After a brief introductory chapter on interpretation and narrative, the author retells the myth of Hermes in order to project a narrative-world in which we may perceive interpretation to entail a kind of fiction, theft or falsehood. Hermes is, on one side, the spokesman who speaks for Zeus. But under the supposed authority of Zeus, on the other side he is a liar, a manipulator and a thief. He offers a paradigm of an ‘exegesis of desire’ because he interprets in order to pursue his own goals, but ‘claims only to repeat. That … is part of the fiction’ (p. 36). The text becomes a pre-text: ‘There is where the theft occurs’ (p. 34).

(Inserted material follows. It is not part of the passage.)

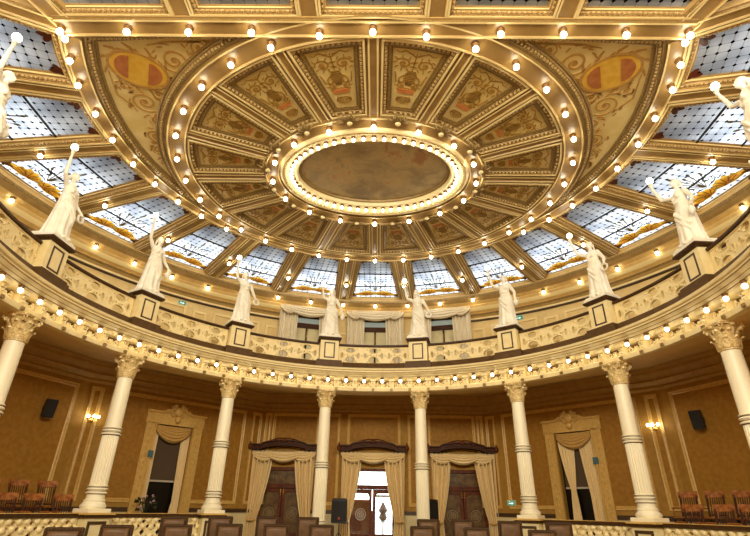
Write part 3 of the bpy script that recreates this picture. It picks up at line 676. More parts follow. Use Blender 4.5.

The ‘owners’ of the texts appear to be their authors (e.g. Zeus), but interpretation displaces ownership because the interpreter filters them through his or her own desires to influence the future (e.g. Hermes). This chapter, which is probably the best in the book, concludes by applying a hermeneutic of suspicion rightly to every interpreter: ‘I confess that I am a thief of Another’s words who distorts them … I confess that this is what an interpreter does’ (p. 42). In the case of Scripture, while there is no choice but to interpret, the interpreter must ask painful questions about the risk of violating what is holy by stealing the text for one’s own voice.

As a source of sometimes quite profound aphorisms on the nature of hermeneutics, this book repays study. The author has wrestled with fundamental issues and, as he aims indeed to do, succeeds in provoking the reader to active reflection. The limits of the book lie in what the author intends as its strength: the narrative mode leaves too much to sheer declaration or testimony, and fails to contextualize leading issues in the history of ideas or in contemporary theoretical debate. This raises a problem about the level of readership. The chapter on Hermes could well be commended to the undergraduate student who does not yet see how utterly profound and essential all serious hermeneutical enquiry is. One cannot ignore the consequences and basis of ‘interpretation’. But only the more mature reader could assess the theoretical framework which is taken for granted but which lies hidden beneath most subsequent chapters. On the other hand, such a reader would not find very much that is genuinely new, apart from dialectic exemplification through narrative. Regarded as a sourcebook of suggestive insights to be evaluated in the light of wider reading, however, this book has much to commend it. It bears testimony to strenuous and constructive thinking on the part of its author. His chosen heading ‘stories not systems’ (p. 139) imposes its own limits. The current obsession with ‘narrative’ began as a necessary corrective against an equal obsession with closed systems; but it can be taken too far. Gilbert Ryle long ago wrote in his review of Heidegger’s Being and Time that the human capacity for conceptual abstraction was precisely what delivered us from subjectivity in the negative sense of the term. It is possible to work with open systems, which may be expanded in the light of narrative possibilities.